IRTG 2022 "ATUMS" - Project 1-3

1-3: Highly luminescent Nanomaterial/Polymer Hybrids


TUM: Markus Becherer, Bernhard Rieger, Thomas Fässler, Paolo Lugli
UofA: Frank Hegmann, Jonathan Veinot
Doctorial Candidates: Alina Lyuleeva, Tobias Helbich, Regina Sinelnikov, Mary A. Narreto


Silicon Nanosheets (SiNSs) based composites show outstanding (opto)electronic properties, as already published within the framework of this project [ATUMS 1-3] [1-4]. Furthermore, they are exploit for temperature or humidity sensors, currently investigated at the Chair of Nanoelectronics (Technical University of Munich). In order to optimize SiNSs for real-world sensor applications, we will concentrate not exclusively on synthesis, characterization and deposition of SiNSs, but also on engineering tasks as given in detail below. Using various facilities and the expertise of the groups at the Technical University of Munich (TUM) and the University of Alberta (UofA, Canada), the ATUMS members can develop close collaboration for an efficient progress in their research.

  1. From crystalline Calcium Disilicide (CaSi2) in the group of Prof. Rieger (TUM) synthesized and with a variety of different molecules functionalized SiNSs will be deposited by different methods (spin-coating, dip-coating, spray-coating) and characterized in detail by e.g., atomic force microscopy (AFM), photoluminescence (PL) and time-resolved PL, Fourier transform infrared (FTIR) and energy-dispersive X-ray (EDX) spectroscopy. Here, we will intensely profit from the expertise of the other groups in Chemistry and Physics within the ATUMS collaboration. The interesting (opto)electronic properties of the SiNSs, such as green PL, will be closely investigated. Together with the group of Prof. Frank Hegmann (UofA), we will explain the origin of the PL and the processes, which take place during the de-excitation. With the surface modification of the SiNSs, their dispersibility in different solvents can be optimized, which is the basis for homogeneous blend formation. Subsequently, these materials can be applied for the fabrication of e.g. optimized and enhanced field-effect transistors (FETs), which are based on SINSs and semiconducting polymer based blends. This application field of the nanosized two-dimensional silicon is one of the ongoing studies in our groups. In this connection, also electron paramagnetic resonance (EPR) measurements will be carried out together with the co-workers of the Physics department and the Walter Schottky Institute (TUM), especially with the group of Prof. Stutzmann (TUM). The EPR measurements will allow us to look deeper into the light exposure impact on the material and to understand the occurring charge transfer processes within the as prepared blends.
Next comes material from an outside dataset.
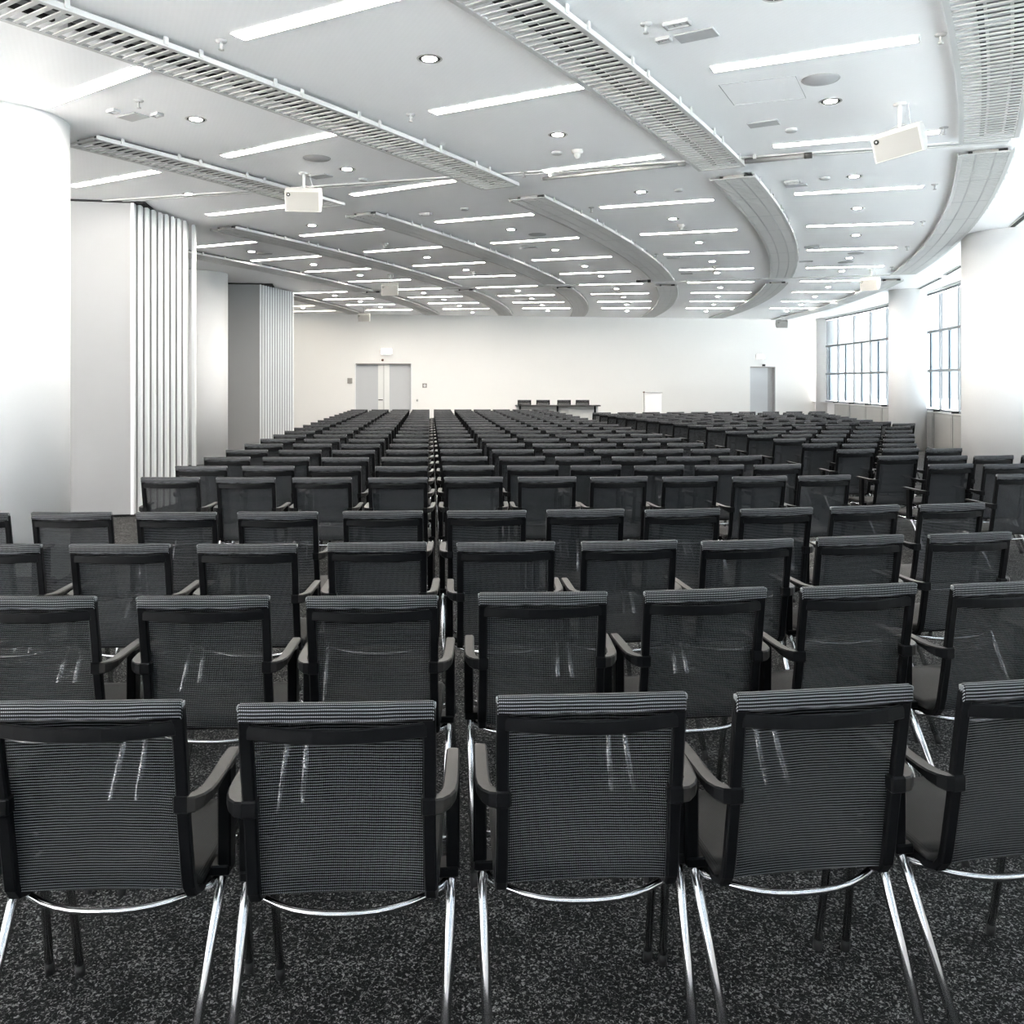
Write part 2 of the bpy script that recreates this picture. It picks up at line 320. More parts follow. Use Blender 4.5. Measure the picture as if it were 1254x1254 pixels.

  2. Furthermore, schemes for resistless lithography (e.g. laser written shadow masks) will be employed to contact the functionalized SiNSs by conventional Cr/Au contacts and/or spray deposited carbon nanotubes (CNTs), silver nanowires (AgNWs) and/or copper nanowires (CuNWs). The shadow masks will provide contact patterns through which conductive and semi-transparent electrodes will be deposited. Resistless techniques have the advantage of not altering the device under test in an additive deposition step, keeping the substrate clean at the same time. For the electrical measurements of the fabricated devices, conductive AFM or Electron-beam lithography, followed by metal evaporation for contact pads will be considered.

  3. We will develop schemes for the application of the SiNSs, in specific “arrays” to harvest their properties and optimize them in terms of efficiency, low drift, reliability and endurance. The synthesized SiNSs can be deposited as flakes, forming random patterns and networks on the substrate. However, for the optimization of the electrical contact geometry, micron-sized spacing of interdigitating contacts or incorporating SiNSs into a nanowire network could allow to measure and harvest the SiNSs film properties.

  4. A further aim of this project is to optimize the SiNSs as a potential sensor material by e.g., building a demonstrator platform, or integrating them into conventional discrete electronic circuitry, such as electronic modulation/demodulation as efficient noise suppression technique. Furthermore, Wheatstone bridges for differential resistance measurement and encapsulated reference sensors for temperature and drift compensations can be developed.

  5. Additionally, another goal is to understand the aging processes of SiNSs based devices and to optimize prospective encapsulation techniques. By temperature assisted, accelerated ageing experiments in a controlled environment (e.g., climatic chamber, vacuum, inert gas), SiNSs devices will be proven for their “industrial” applications.

[1] T. Helbich, A. Lyuleeva et al. Chemistry - A European Journal, 2016, 22, 18, 6194–6198.
[2] T. Helbich, A. Lyuleeva et al. Adv. Funct. Mater., 2016, 26, 6711–6718
[3] A. Lyuleeva, T. Helbich et al. Journal of Physics D: Applied Physics, 2017, 50, 13, 8pp.
[4] T. Helbich, A. Lyuleeva et al. Adv. Funct. Mater., 2017, 1606764.